One of the most promising trends in global development is the rising priority of understanding and investing in “what works.”
As the funds available for international assistance have flatlined in post-recession years, everyone from donors to practitioners has become increasingly committed to making decisions that are informed by evidence. The attention being paid to evidence-informed development is encouraging — yet the best-kept secret within the growing movement about what works, is the importance of learning not just from our successes, but also from our failures.
One can be forgiven for forming the impression that our development efforts are nearly perfect if typical annual reports, scientific conferences and event social media content are the basis for information. Successes are proudly packaged in glossy formats and heavily disseminated, whereas any objectives not achieved are relegated to the obligatory, and typically short, lessons learned section. This practice does not accurately represent an important reality: development efforts do in fact fail.
Venture capitalists and corporate investors understand that less than 20 percent of new businesses will succeed, and they invest in innovations and new ideas with a transparent acknowledgment of the high risk for failure. So why, by comparison, is the global development enterprise so different?
1. Efforts to address persistent and complex development issues — such as gender inequality or extreme poverty — are implemented in particularly challenging environments. Programs often operate in settings with high levels of corruption, conflict and poor infrastructure. For example, it is difficult to ensure that a specific innovation in health service delivery will work if the overall health system is dysfunctional. Rather than openly acknowledge the real risks this challenging context presents, though, there is a tendency to ignore or underestimate the magnitude of these constraints on our potential impact.
2. Development work is funded primarily through charitable giving and public monies. This funding environment brings an amplified pressure to deliver results and clear disincentives for open acknowledgment of ineffective strategies. Donors and taxpayers want to see the return on their investment. Powerful stories of lives being changed for the better will ensure that the generosity of funders continues; failing to achieve clear impact will endanger it.
3. Unlike many professionals in technology or engineering, people who work in development seem to have difficulty untangling the difference between when something fails, and when we fail. For example, software engineers are comfortable testing a computer program hundreds of times before finding one that works, without interpreting the process as a testament to their abilities. By contrast, many of us feel inadequate and personally responsible when a development initiative fails to produce the desired results.
The tide may be turning. In the past two years, many high-profile experts have issued pleas to the international community to improve our learning from failures. World Bank President Jim Kim, named it his “Big Idea for 2013.” Speaking at the 2012 Open Up! conference, Justine Greening, U.K. secretary of state for international development, said: “We need to be really honest with ourselves and others about why it [the development project] didn’t work. And we need to share those results, not hide them away.”
So what can the international development community do?
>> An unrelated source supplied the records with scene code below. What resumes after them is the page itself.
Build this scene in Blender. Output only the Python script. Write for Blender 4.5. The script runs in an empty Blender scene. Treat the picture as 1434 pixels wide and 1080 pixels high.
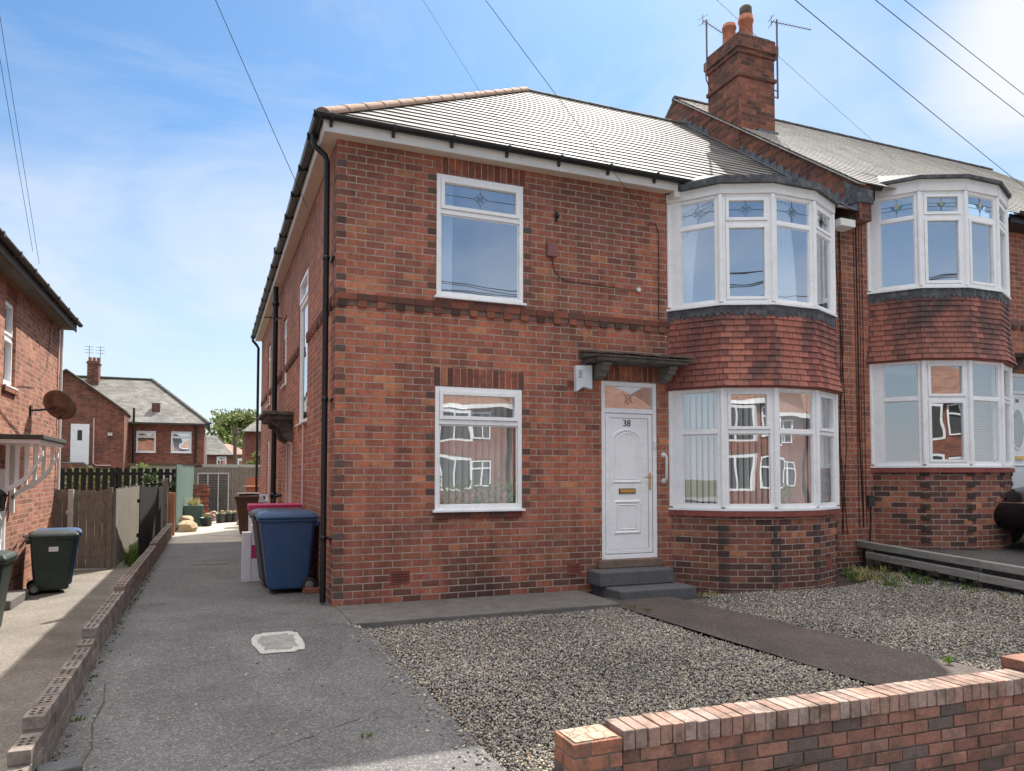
import bpy, bmesh, math, random
import numpy as np
from mathutils import Vector, Matrix
R = math.radians
rnd = random.Random(7)
C = bpy.context.scene.collection
S = bpy.context.scene

# ---------------------------------------------------------------- camera, sky, sun, exposure
cam = bpy.data.cameras.new('camera'); co = bpy.data.objects.new('camera', cam); C.objects.link(co)
cam.sensor_width = 36; cam.lens = 1033/1434*36; cam.shift_y = 84/1434
cam.clip_end = 2000; cam.clip_start = .05
co.location = (-1.319, -8.745, 1.519)
co.rotation_euler = (R(90+2.32), 0, R(-22.13))
S.camera = co
SUN_H = Vector((.48, .65, 1.0)).normalized()      # towards the sun
SUN_EL = math.asin(SUN_H.z); SUN_AZ = math.atan2(SUN_H.x, SUN_H.y)
S.view_settings.view_transform = 'Standard'; S.view_settings.look = 'None'
S.view_settings.exposure = 1.6; S.view_settings.gamma = 1
w = bpy.data.worlds.new('World'); S.world = w; w.use_nodes = True
nt = w.node_tree; nt.nodes.clear()
def N(t, **k):
    n = nt.nodes.new(t)
    for a, b in k.items(): setattr(n, a, b)
    return n
out = N('ShaderNodeOutputWorld'); bg = N('ShaderNodeBackground'); bg.inputs[1].default_value = .052
sky = N('ShaderNodeTexSky', sky_type='NISHITA', sun_disc=False, sun_elevation=SUN_EL, sun_rotation=SUN_AZ)
sky.air_density = 1.0; sky.dust_density = .6; sky.ozone_density = 3.0
tc = N('ShaderNodeTexCoord'); mp = N('ShaderNodeMapping'); mp.inputs['Scale'].default_value = (1, 1, 2.6)
mp.inputs['Rotation'].default_value = (0, 0, R(30)); mp.inputs['Location'].default_value = (.4, .7, 0)
n1 = N('ShaderNodeTexNoise'); n1.inputs['Scale'].default_value = 1.9; n1.inputs['Detail'].default_value = 9; n1.inputs['Roughness'].default_value = .58
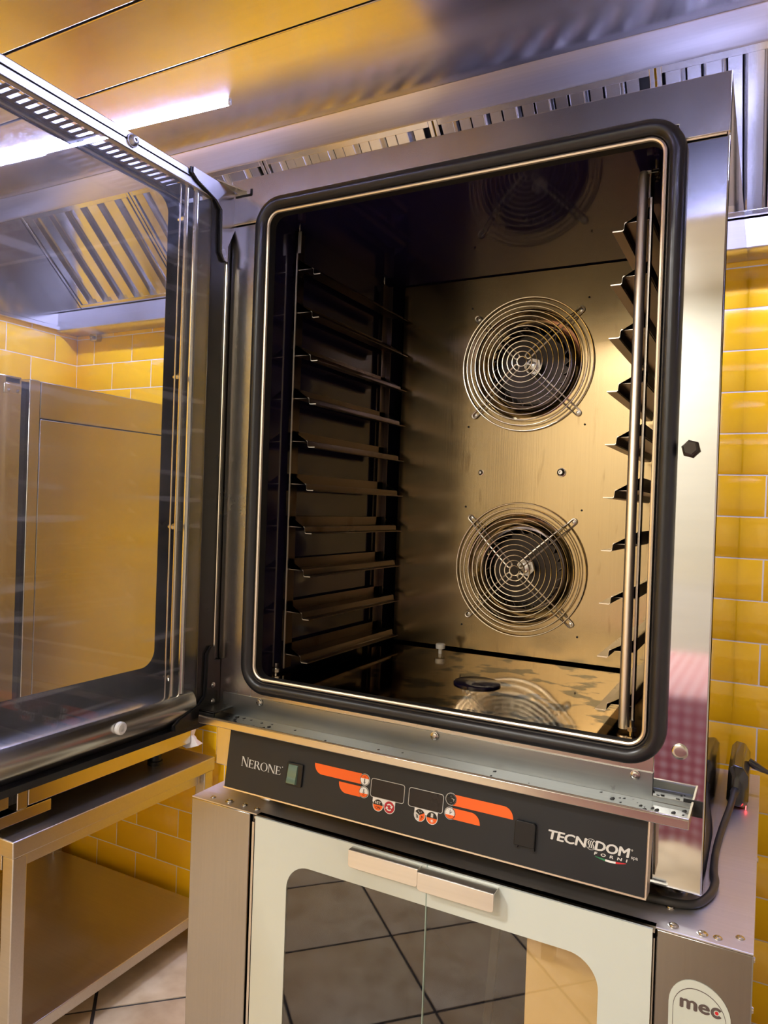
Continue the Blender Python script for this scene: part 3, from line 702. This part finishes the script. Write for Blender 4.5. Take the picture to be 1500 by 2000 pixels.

● Stop taking it personally and share your experience. Contribute to Admitting Failure, a website where people post stories about development efforts not going as planned and why the work may have gone awry. Participate in “failure fests,” convened to encourage individuals to share examples of failure in a friendly, supportive and often humorous environment.
● Resist the lessons learned syndrome and give your information the space it deserves. Follow the bold and inspiring example of Engineers Without Borders Canada, who publish a “Failure Report” each year to accompany their traditional annual report. Though it is unlikely that your organization has a similar report, at the project level you can prepare full reports about ineffective innovations and disseminate them as thoroughly as you would have if the innovation had worked. Importantly, despite the oft-cited publication bias toward positive research findings, journals are increasingly willing to publish “negative” results if they advance our collective knowledge on a topic. One example, is this paper on expanding contraceptive options in South Africa.
● Undertake research to detect not just whether a particular intervention succeeded or failed, but why and how it did. Implementation science and impact evaluations can be powerful tools in this regard.
The stakes are high. If we continue skewing our knowledge sharing toward only successful endeavors, we risk repeating mistakes from the past and in so doing, wasting enormous sums of money. We owe it to the people we serve to take a page from Google’s playbook and “fail fast and learn fast.”